▶ **WHAT THE EXERCISE ASKS**
Produce an exact transcription of the listing below, omitting the pictures.

[Start GIVEN MATERIAL]

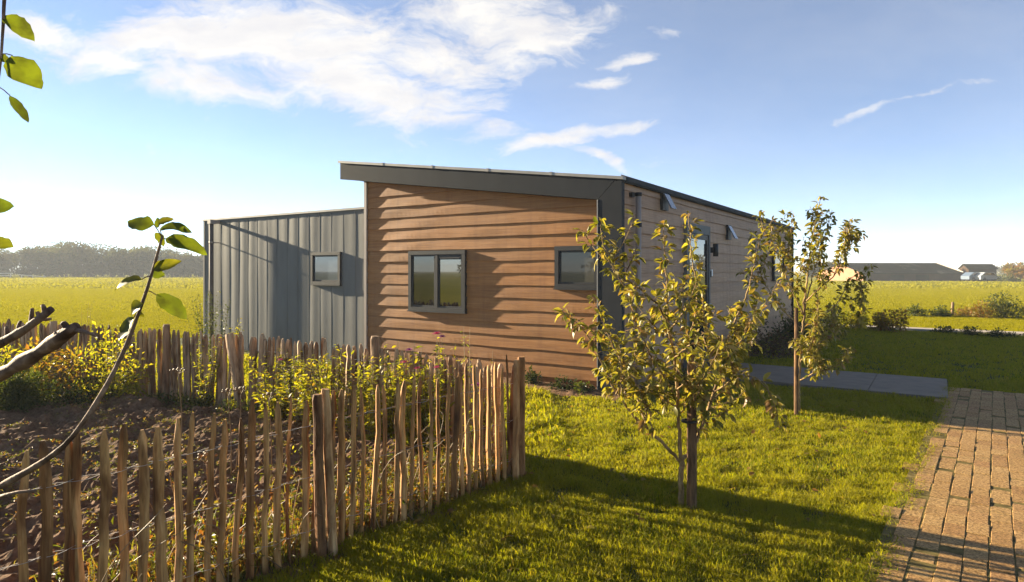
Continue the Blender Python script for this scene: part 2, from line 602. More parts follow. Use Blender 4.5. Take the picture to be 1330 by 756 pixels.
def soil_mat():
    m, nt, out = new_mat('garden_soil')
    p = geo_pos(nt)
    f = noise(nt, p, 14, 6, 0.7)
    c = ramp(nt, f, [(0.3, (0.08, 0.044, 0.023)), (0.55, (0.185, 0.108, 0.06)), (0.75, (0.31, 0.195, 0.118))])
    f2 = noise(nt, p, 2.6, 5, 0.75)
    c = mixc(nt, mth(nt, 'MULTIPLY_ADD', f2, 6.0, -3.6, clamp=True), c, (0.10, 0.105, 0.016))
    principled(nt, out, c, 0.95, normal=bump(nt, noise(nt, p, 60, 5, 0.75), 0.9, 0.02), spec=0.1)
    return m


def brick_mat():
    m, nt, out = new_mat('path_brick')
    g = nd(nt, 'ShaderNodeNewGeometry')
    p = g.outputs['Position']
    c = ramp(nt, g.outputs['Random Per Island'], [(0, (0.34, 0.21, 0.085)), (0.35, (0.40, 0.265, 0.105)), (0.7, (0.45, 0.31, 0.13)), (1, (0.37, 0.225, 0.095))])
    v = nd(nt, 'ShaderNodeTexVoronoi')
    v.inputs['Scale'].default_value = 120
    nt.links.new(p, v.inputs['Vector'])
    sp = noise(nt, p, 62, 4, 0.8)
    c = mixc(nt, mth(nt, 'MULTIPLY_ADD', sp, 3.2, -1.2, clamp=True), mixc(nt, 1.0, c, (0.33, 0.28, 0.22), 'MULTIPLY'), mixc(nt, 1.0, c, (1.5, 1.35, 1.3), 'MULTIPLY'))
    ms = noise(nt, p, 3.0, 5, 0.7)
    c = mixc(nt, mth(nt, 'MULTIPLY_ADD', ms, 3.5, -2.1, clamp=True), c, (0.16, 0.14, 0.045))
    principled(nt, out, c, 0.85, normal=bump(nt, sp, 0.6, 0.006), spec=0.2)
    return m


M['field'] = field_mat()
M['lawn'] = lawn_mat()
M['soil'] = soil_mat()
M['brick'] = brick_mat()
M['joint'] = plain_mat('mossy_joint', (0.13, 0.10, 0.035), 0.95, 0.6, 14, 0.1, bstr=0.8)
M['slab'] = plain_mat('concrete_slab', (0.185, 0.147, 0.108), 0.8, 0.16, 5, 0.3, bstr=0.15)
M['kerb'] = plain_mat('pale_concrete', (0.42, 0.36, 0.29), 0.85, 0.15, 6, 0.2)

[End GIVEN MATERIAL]

▶ **ANSWER BELOW**
Continue the Blender Python script for this scene: part 2, from line 602. More parts follow. Use Blender 4.5. Take the picture to be 1330 by 756 pixels.
def soil_mat():
    m, nt, out = new_mat('garden_soil')
    p = geo_pos(nt)
    f = noise(nt, p, 14, 6, 0.7)
    c = ramp(nt, f, [(0.3, (0.08, 0.044, 0.023)), (0.55, (0.185, 0.108, 0.06)), (0.75, (0.31, 0.195, 0.118))])
    f2 = noise(nt, p, 2.6, 5, 0.75)
    c = mixc(nt, mth(nt, 'MULTIPLY_ADD', f2, 6.0, -3.6, clamp=True), c, (0.10, 0.105, 0.016))
    principled(nt, out, c, 0.95, normal=bump(nt, noise(nt, p, 60, 5, 0.75), 0.9, 0.02), spec=0.1)
    return m


def brick_mat():
    m, nt, out = new_mat('path_brick')
    g = nd(nt, 'ShaderNodeNewGeometry')
    p = g.outputs['Position']
    c = ramp(nt, g.outputs['Random Per Island'], [(0, (0.34, 0.21, 0.085)), (0.35, (0.40, 0.265, 0.105)), (0.7, (0.45, 0.31, 0.13)), (1, (0.37, 0.225, 0.095))])
    v = nd(nt, 'ShaderNodeTexVoronoi')
    v.inputs['Scale'].default_value = 120
    nt.links.new(p, v.inputs['Vector'])
    sp = noise(nt, p, 62, 4, 0.8)
    c = mixc(nt, mth(nt, 'MULTIPLY_ADD', sp, 3.2, -1.2, clamp=True), mixc(nt, 1.0, c, (0.33, 0.28, 0.22), 'MULTIPLY'), mixc(nt, 1.0, c, (1.5, 1.35, 1.3), 'MULTIPLY'))
    ms = noise(nt, p, 3.0, 5, 0.7)
    c = mixc(nt, mth(nt, 'MULTIPLY_ADD', ms, 3.5, -2.1, clamp=True), c, (0.16, 0.14, 0.045))
    principled(nt, out, c, 0.85, normal=bump(nt, sp, 0.6, 0.006), spec=0.2)
    return m


M['field'] = field_mat()
M['lawn'] = lawn_mat()
M['soil'] = soil_mat()
M['brick'] = brick_mat()
M['joint'] = plain_mat('mossy_joint', (0.13, 0.10, 0.035), 0.95, 0.6, 14, 0.1, bstr=0.8)
M['slab'] = plain_mat('concrete_slab', (0.185, 0.147, 0.108), 0.8, 0.16, 5, 0.3, bstr=0.15)
M['kerb'] = plain_mat('pale_concrete', (0.42, 0.36, 0.29), 0.85, 0.15, 6, 0.2)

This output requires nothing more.